La recette n’est pas compliquée. Beaucoup de bonne volonté, un brin de pragmatisme et une volonté affichée de partage des fruits du développement. Et cela a bien réussi. Au point que, si personne ne s’intéressait à la politique africaine du Maroc il y a dix ans, aujourd’hui, «cette dimension de l'identité et de la diplomatie du Royaume apparaît comme une évidence et comme une réussite», écrit le magazine français Le Point dans une analyse mise en ligne ce mardi 2 mars.
L’auteur de cette analyse revient sur le changement de doctrine en matière de politique étrangère du Maroc vis-à-vis de l'Afrique. Révolu, le temps de la politique de la chaise vide où le Royaume rompait systématiquement ses relations diplomatiques avec les pays qui reconnaissaient le Polisario comme représentant légitime des Sahraouis. Désormais, il adopte une nouvelle approche. Dans ses relations avec les Etats, ceux d’Afrique principalement, le Maroc met de côté la question du Sahara et construit ses partenariats sur une base économique avec une approche gagnant-gagnant. Le résultat est là.
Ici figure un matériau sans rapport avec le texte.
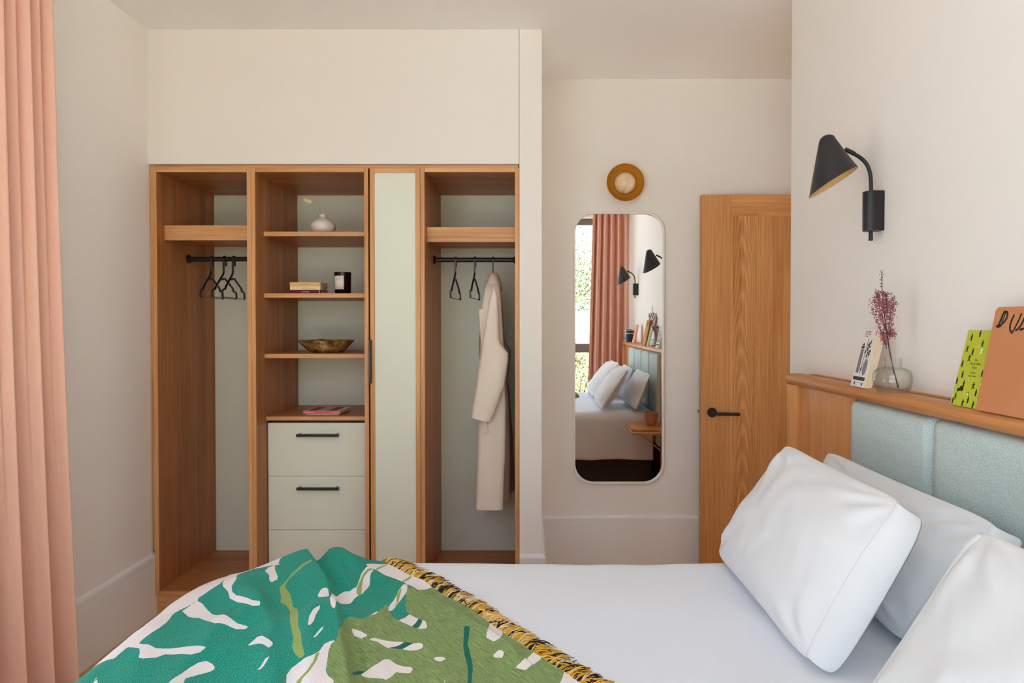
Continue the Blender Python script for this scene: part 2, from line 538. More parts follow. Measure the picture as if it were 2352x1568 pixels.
# ------------------------------------------------------------------ wardrobe (four fitted units)
YBK = 3.605                            # face of the back panels
ZT, ZB = 2.0685, 0.112
def cabinet(label, x0, x1, back=True, t=.0195, front=YW):
    root = thing('wardrobe_cabinet', label, 'wardrobe', ((x0 + x1) / 2, (front + YBK) / 2, 0), group='fitted wardrobe units')
    # carcass sides with a brighter front edge and darker inner face
    for a, b in ((x0, x0 + t), (x1 - t, x1)):
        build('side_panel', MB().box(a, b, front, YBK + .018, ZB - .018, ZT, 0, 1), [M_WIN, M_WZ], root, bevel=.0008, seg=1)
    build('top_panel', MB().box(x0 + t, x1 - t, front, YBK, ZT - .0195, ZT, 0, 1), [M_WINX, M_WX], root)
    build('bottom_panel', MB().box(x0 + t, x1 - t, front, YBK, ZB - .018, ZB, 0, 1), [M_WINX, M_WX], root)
    build('plinth', MB().box(x0 - .0004, x1, front + .012, front + .03, 0.0, ZB - .018), M_WX, root)
    if back: build('back_panel', MB().box(x0 + t, x1 - t, YBK, YBK + .018, ZB, ZT - .0195), M_SAGE, root)
    return root
XI = [(-1.7365, -1.283), (-1.283, -0.7435), (-0.7365, -0.5045), (-0.5035, -0.0488)]
cabA = cabinet('open oak hanging unit with three bare hangers, leftmost of the fitted wardrobe', *XI[0])
cabB = cabinet('open oak shelf unit with grey-green drawers below the bowl and books', *XI[1])
cabC = cabinet('narrow closed wardrobe unit with a tall sage green door panel', *XI[2], back=False)
cabD = cabinet('open oak hanging unit holding the long beige coat', *XI[3])
T = .0195
def hang_shelf(root, x0, x1, ztop):
    build('shelf', MB().box(x0 + T, x1 - T, 3.134, YBK, ztop - .044, ztop), M_WINX, root)
    build('shelf_apron', MB().box(x0 + T, x1 - T, 3.114, 3.134, ztop - .069, ztop), M_WX, root)
def rail(root, x0, x1, z, y=3.33):
    r = build('hanging_rail', MB().lathe([(.0122, x0 + T), (.0122, x1 - T)], (0, y, z), 20, axis='x'), M_BLACK, root, smooth=True)
    for xa, d in ((x0 + T, 1), (x1 - T, -1)):
        build('rail_flange', MB().lathe([(.022, xa), (.022, xa + d * .006), (.0185, xa + d * .010), (.0145, xa + d * .014)], (0, y, z), 24, axis='x'), M_BLACK, r, smooth=True)
hang_shelf(cabA, *XI[0], 1.814); rail(cabA, *XI[0], 1.677)
hang_shelf(cabD, *XI[3], 1.806); rail(cabD, *XI[3], 1.673)
b0, b1 = XI[1]
for z in (1.789, 1.497, 1.209):
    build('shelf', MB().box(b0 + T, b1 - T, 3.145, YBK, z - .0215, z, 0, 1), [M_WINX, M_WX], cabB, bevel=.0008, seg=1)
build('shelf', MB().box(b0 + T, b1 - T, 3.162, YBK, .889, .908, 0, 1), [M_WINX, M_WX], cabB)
build('drawer_runner', MB().box(b0 + T, b0 + T + .006, 3.19, YBK, ZB, .885), M_BLACK, cabB)
build('drawer_runner', MB().box(b1 - T - .006, b1 - T, 3.19, YBK, ZB, .885), M_BLACK, cabB)
for (z0, z1, h) in ((.618, .876, .812), (.358, .618, .556), (ZB, .358, None)):
    d = build('drawer', MB().box(b0 + T + .003, b1 - T - .001, 3.176, 3.56, z0 + .001, z1 - .001), M_SAGE, cabB, bevel=.0012)
    if h:
        mb = MB().box(-1.116, -0.914, 3.148, 3.160, h, h + .013).box(-1.110, -1.100, 3.158, 3.176, h, h + .013).box(-0.930, -0.920, 3.158, 3.176, h, h + .013)
        build('handle', mb, M_BLACK, d, bevel=.001)
# closed unit: framed door
c0, c1 = XI[2]
dr = build('door', MB().box(c0 + .0195, c1 - .021, YW + .006, YW + .02, .10 + .03, 2.047), M_SAGE, cabC)
build('door_stile', MB().box(c0 + .001, c0 + .0205, YW - .002, YW + .022, .096, 2.066), M_WZ, dr, bevel=.001)
build('door_stile', MB().box(c1 - .022, c1 - .001, YW - .002, YW + .022, .096, 2.066), M_WZ, dr, bevel=.001)
build('door_rail', MB().box(c0 + .0205, c1 - .022, YW - .0015, YW + .022, 2.0465, 2.066), M_WX, dr, bevel=.001)
build('door_rail', MB().box(c0 + .0205, c1 - .022, YW - .0015, YW + .022, .096, .13), M_WX, dr, bevel=.001)
build('door_handle', MB().box(c0 - .0015, c0 + .0085, YW - .026, YW - .001, 1.078, 1.278), M_BLACK, dr, bevel=.001)
# small metal hinge plates inside the right-hand unit
hp = build('hinge_plate', MB().box(XI[3][1] - T - .004, XI[3][1] - T, 3.10, 3.118, 1.04, 1.13).box(XI[3][1] - T - .007, XI[3][1] - T - .004, 3.100, 3.112, 1.075, 1.09), M_BLACK, cabD)

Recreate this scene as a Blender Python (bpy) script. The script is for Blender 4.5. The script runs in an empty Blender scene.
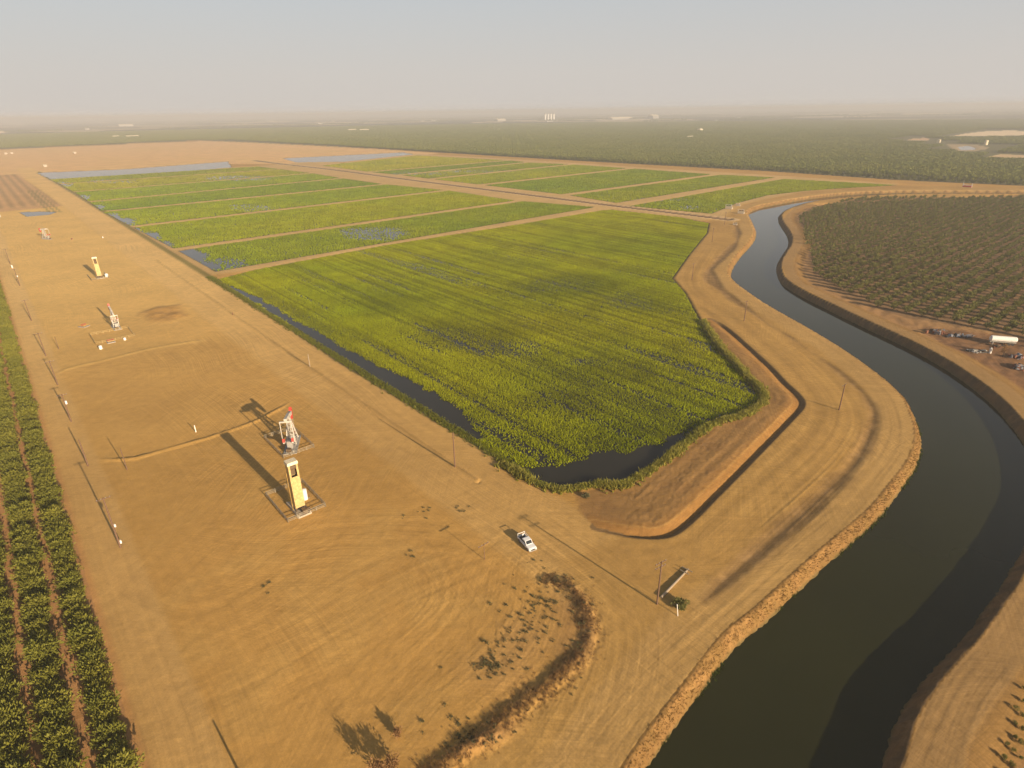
import bpy, math, random
import numpy as np
random.seed(7); rng = np.random.default_rng(7)
sc = bpy.context.scene
COL = sc.collection
PI = math.pi

# ------------------------------------------------------------------ camera
CAM_H = 80.0; FPX = 600.0; W, HH = 1024, 768
ROLL = math.atan(0.0145)
PITCH = math.atan((384 - 110.6) * math.cos(ROLL) / FPX)
cam = bpy.data.cameras.new('camera'); cam_o = bpy.data.objects.new('camera', cam); COL.objects.link(cam_o)
cam.sensor_width = 36; cam.lens = FPX / W * 36; cam.clip_start = 0.5; cam.clip_end = 120000
cam_o.location = (0, 0, CAM_H)
from mathutils import Matrix, Vector, Euler
cam_o.rotation_euler = (Matrix.Rotation(PI / 2 - PITCH, 3, 'X') @ Matrix.Rotation(-ROLL, 3, 'Z')).to_euler()
sc.camera = cam_o

# ------------------------------------------------------------------ sky, sun, exposure
SUN_EL = math.radians(15.0)
SUN_HEAD = math.radians(132.2)          # the way the shadows run (from +X, anticlockwise)
world = bpy.data.worlds.new('World'); sc.world = world; world.use_nodes = True
wn = world.node_tree; wn.nodes.clear()
wo = wn.nodes.new('ShaderNodeOutputWorld'); bg = wn.nodes.new('ShaderNodeBackground')
sky = wn.nodes.new('ShaderNodeTexSky'); sky.sky_type = 'NISHITA'; sky.sun_disc = False
sky.sun_elevation = SUN_EL
_tx, _ty = -math.cos(SUN_HEAD), -math.sin(SUN_HEAD)      # towards the sun
sky.sun_rotation = math.atan2(_tx, _ty)
sky.altitude = 100; sky.air_density = 1.0; sky.dust_density = 4.5; sky.ozone_density = 1.0
# the dust that fills the lower sky: the sky texture greyed and warmed towards the horizon
tc = wn.nodes.new('ShaderNodeTexCoord'); sep = wn.nodes.new('ShaderNodeSeparateXYZ')
ramp = wn.nodes.new('ShaderNodeValToRGB'); mixw = wn.nodes.new('ShaderNodeMix'); mixw.data_type = 'RGBA'
wn.links.new(tc.outputs['Generated'], sep.inputs[0]); wn.links.new(sep.outputs['Z'], ramp.inputs[0])
cr = ramp.color_ramp
cr.elements[0].position = 0.0; cr.elements[0].color = (0.97, 0.97, 0.97, 1)
cr.elements[1].position = 0.42; cr.elements[1].color = (0.80, 0.80, 0.80, 1)
e = cr.elements.new(0.12); e.color = (0.92, 0.92, 0.92, 1)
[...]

Entre la première visite du Roi en Mauritanie en 2001 et la demande officielle du Maroc de réintégrer l’UA, en 2016, le Souverain a effectué une quarantaine de visites d'État sur le continent.
Lesquelles visites se sont d’ailleurs soldées par la signature de centaines de conventions de partenariat et de coopération. Mais la réussite n’est pas qu’économique. Ces visites royales ont également produit des résultats politiques, souligne l’auteur de cette analyse. La preuve: sur les 26 pays qui soutenaient le Polisario, une dizaine a retiré sa reconnaissance du Front. Plus encore, 28 États africains ont soumis une motion à l’UA pour exclure la pseudo-RASD. Et «si cette motion n'a pas abouti, elle a néanmoins marqué un renversement décisif des rapports de force continentaux. Le Maroc était désormais reconnu comme une puissance continentale, au même titre que l'Afrique du Sud ou le Nigéria», relève Le Point.
D’après le Magazine, «la reconnaissance diplomatique de l'intégrité territoriale marocaine n'était toutefois pas le seul leitmotiv de cette politique africaine». En effet, depuis le début des années 2000, le Maroc s'est davantage ouvert aux marchés mondiaux des capitaux et s'est engagé à l'échelle domestique dans la quête de l'émergence par la croissance économique. Cette quête s'est illustrée par des investissements considérables dans les infrastructures urbaines et rurales, par la transition vers la production manufacturière et par le maintien d'un taux de croissance de 4 % en moyenne depuis les années 2000.
En conséquence, poursuit Le Point, de nombreuses grandes entreprises publiques et privées souhaitent désormais offrir leurs services à l'extérieur des frontières marocaines et investir de nouveaux marchés. La présence économique marocaine s'est dès lors affirmée dans différents secteurs en Afrique, parmi lesquels les industries minières, les infrastructures, les banques et assurances, l'agriculture et l'agroalimentaire, les télécommunications et les finances. C’est pour dire que cette ouverture sur l’Afrique n’est pas uniquement d’ordre politique, mais également économique et qu'elle a mis à contribution aussi bien les membres d’un gouvernement et les acteurs publics que les hommes d’affaires et les entreprises privées. Là encore, le résultat parle de lui-même. Dès le milieu des années 2010, le Royaume devenait le premier investisseur africain en Afrique de l'Ouest et le deuxième à l'échelle continentale, après l'Afrique du Sud, observe le magazine.
Pour Le Point, la politique africaine du Maroc repose sur une approche à la fois «réaliste» et «constructiviste». Elle est réaliste car elle s'efforce de dépasser les clivages idéologiques pour défendre un certain nombre d'intérêts nationaux. Elle est constructiviste car elle repose sur la défense d'une identité de rôle à l'échelle internationale. Par identité de rôle, le Magazine fait référence à une sorte de devise: «le juste milieu». De nombreux États, explique le magazine, ont une identité de rôle: «gendarme du monde», «défenseur des droits humains», «neutralité active», etc. «Au départ connue comme une expression philosophique, puis religieuse, la notion de «juste milieu» a acquis une valeur politique dans le champ discursif des décideurs marocains».
D'ailleurs, c'est au nom de cette identité de rôle que le Maroc s'est consacré à la coopération Sud-Sud en Afrique, en déployant notamment des diplomaties humanitaires, culturelles et religieuses, relève le magazine. Au-delà de ses champs d'action diplomatiques, la politique africaine du Maroc marque donc une redéfinition décisive de la géopolitique régionale et continentale. Il s'agit de l'affirmation et la reconnaissance internationale de l'identité africaine du Royaume, observe en conclusion la publication.